# Directive:
Each line of the data that includes the string "picture" is to be copied out.

Records with scene code
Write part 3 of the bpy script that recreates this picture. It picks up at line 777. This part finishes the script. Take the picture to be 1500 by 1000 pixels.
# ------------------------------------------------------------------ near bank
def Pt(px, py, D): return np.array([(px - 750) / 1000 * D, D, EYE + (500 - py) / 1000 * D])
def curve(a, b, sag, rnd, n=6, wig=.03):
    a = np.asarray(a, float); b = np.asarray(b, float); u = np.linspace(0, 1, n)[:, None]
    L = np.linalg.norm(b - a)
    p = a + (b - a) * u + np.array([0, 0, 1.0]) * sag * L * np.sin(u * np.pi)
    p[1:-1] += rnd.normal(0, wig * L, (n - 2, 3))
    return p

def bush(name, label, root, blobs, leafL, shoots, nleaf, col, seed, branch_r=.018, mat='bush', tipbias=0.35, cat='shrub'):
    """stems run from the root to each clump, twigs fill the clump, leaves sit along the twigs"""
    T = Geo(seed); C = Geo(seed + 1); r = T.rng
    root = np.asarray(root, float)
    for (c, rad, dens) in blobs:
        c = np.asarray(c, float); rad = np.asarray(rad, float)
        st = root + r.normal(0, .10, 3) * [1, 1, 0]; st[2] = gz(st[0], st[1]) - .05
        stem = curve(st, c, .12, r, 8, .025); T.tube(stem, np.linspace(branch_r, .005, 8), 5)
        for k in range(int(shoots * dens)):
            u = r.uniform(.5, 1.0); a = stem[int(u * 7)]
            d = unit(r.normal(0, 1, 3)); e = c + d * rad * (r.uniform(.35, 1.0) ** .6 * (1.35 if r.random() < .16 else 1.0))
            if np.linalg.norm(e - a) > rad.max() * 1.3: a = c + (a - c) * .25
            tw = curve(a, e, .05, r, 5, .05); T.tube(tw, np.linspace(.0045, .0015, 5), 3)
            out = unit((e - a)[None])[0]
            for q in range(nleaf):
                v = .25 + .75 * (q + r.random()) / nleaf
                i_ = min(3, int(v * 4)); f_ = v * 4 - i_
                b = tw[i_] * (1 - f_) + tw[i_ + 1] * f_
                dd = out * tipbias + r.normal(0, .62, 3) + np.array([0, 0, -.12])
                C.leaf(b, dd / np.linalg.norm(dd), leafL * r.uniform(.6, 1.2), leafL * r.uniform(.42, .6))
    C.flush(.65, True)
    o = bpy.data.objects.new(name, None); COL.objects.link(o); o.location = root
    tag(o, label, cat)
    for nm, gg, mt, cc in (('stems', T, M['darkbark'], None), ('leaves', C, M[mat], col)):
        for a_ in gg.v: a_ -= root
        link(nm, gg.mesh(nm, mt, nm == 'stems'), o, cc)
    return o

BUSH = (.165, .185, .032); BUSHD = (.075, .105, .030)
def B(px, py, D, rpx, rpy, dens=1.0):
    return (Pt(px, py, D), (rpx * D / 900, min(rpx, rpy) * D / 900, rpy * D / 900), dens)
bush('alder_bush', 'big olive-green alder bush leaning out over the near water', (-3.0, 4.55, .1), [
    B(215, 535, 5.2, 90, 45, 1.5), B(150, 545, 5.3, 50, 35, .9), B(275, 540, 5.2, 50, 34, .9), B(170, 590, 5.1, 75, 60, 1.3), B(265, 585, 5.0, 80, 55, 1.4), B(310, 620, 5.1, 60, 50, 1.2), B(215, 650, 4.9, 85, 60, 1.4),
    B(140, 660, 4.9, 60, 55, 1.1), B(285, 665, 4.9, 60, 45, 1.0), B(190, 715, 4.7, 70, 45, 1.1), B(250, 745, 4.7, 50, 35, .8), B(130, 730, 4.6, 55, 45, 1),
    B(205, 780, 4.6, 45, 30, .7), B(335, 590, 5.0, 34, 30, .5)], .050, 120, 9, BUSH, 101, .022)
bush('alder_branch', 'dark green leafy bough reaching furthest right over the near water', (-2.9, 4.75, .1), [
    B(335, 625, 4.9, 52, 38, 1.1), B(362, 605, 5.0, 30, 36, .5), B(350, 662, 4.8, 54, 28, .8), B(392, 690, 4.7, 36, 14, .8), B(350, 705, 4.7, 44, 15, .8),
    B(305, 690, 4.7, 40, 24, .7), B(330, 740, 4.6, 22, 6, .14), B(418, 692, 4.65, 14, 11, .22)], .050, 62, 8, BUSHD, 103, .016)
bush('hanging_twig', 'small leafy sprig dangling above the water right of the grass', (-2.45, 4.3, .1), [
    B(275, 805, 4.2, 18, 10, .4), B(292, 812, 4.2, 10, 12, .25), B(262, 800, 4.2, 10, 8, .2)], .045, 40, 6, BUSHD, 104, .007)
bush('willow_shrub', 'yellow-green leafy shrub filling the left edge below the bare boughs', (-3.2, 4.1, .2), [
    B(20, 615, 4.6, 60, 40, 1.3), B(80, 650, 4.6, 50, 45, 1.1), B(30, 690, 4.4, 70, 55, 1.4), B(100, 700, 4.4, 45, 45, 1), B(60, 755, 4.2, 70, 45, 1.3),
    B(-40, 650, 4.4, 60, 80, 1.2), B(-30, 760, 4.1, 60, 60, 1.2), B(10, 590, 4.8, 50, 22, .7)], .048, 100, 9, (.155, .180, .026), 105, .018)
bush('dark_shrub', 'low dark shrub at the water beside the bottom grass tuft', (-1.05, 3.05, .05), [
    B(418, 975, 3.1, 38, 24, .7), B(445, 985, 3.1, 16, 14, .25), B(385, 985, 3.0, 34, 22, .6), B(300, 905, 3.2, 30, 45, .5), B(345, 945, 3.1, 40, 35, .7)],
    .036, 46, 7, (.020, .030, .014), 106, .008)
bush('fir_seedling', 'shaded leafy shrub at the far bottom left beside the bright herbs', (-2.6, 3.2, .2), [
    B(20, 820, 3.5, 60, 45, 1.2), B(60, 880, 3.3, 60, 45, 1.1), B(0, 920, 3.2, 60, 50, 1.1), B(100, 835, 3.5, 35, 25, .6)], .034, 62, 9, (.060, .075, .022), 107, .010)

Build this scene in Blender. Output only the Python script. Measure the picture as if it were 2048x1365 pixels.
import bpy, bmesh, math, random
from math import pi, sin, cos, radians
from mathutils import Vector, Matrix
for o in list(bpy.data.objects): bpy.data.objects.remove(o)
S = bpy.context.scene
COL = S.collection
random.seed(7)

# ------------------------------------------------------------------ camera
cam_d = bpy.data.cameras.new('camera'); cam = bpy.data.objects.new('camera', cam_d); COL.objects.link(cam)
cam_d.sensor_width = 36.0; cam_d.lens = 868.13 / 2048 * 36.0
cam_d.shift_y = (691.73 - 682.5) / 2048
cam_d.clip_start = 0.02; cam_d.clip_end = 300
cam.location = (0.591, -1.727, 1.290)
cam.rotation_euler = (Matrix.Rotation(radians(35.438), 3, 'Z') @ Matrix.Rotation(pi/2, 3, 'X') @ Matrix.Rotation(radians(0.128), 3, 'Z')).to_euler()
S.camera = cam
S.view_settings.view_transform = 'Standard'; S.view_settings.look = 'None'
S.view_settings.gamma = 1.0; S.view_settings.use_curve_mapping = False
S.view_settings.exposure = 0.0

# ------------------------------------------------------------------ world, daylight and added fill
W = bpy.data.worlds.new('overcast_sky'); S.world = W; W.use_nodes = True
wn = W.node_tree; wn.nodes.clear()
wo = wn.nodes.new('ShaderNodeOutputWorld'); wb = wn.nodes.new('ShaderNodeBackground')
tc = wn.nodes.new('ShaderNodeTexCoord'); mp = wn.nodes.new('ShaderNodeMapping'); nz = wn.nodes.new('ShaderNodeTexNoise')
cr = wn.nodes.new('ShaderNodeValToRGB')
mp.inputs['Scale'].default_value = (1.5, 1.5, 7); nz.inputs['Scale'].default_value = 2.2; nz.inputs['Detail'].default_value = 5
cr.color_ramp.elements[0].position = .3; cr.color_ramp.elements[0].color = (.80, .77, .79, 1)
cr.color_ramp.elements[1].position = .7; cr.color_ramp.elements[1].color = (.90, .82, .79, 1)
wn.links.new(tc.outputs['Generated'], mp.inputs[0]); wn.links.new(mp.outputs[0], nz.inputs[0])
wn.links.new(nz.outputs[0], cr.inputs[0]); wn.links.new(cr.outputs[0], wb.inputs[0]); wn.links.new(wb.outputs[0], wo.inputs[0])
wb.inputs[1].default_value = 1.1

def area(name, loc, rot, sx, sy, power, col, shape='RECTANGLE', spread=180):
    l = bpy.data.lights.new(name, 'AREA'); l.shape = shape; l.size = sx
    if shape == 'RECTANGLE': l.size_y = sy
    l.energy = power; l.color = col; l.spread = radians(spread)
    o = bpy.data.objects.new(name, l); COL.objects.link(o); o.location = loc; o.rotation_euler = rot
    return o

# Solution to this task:
Write part 3 of the bpy script that recreates this picture. It picks up at line 777. This part finishes the script. Take the picture to be 1500 by 1000 pixels.
Build this scene in Blender. Output only the Python script. Measure the picture as if it were 2048x1365 pixels.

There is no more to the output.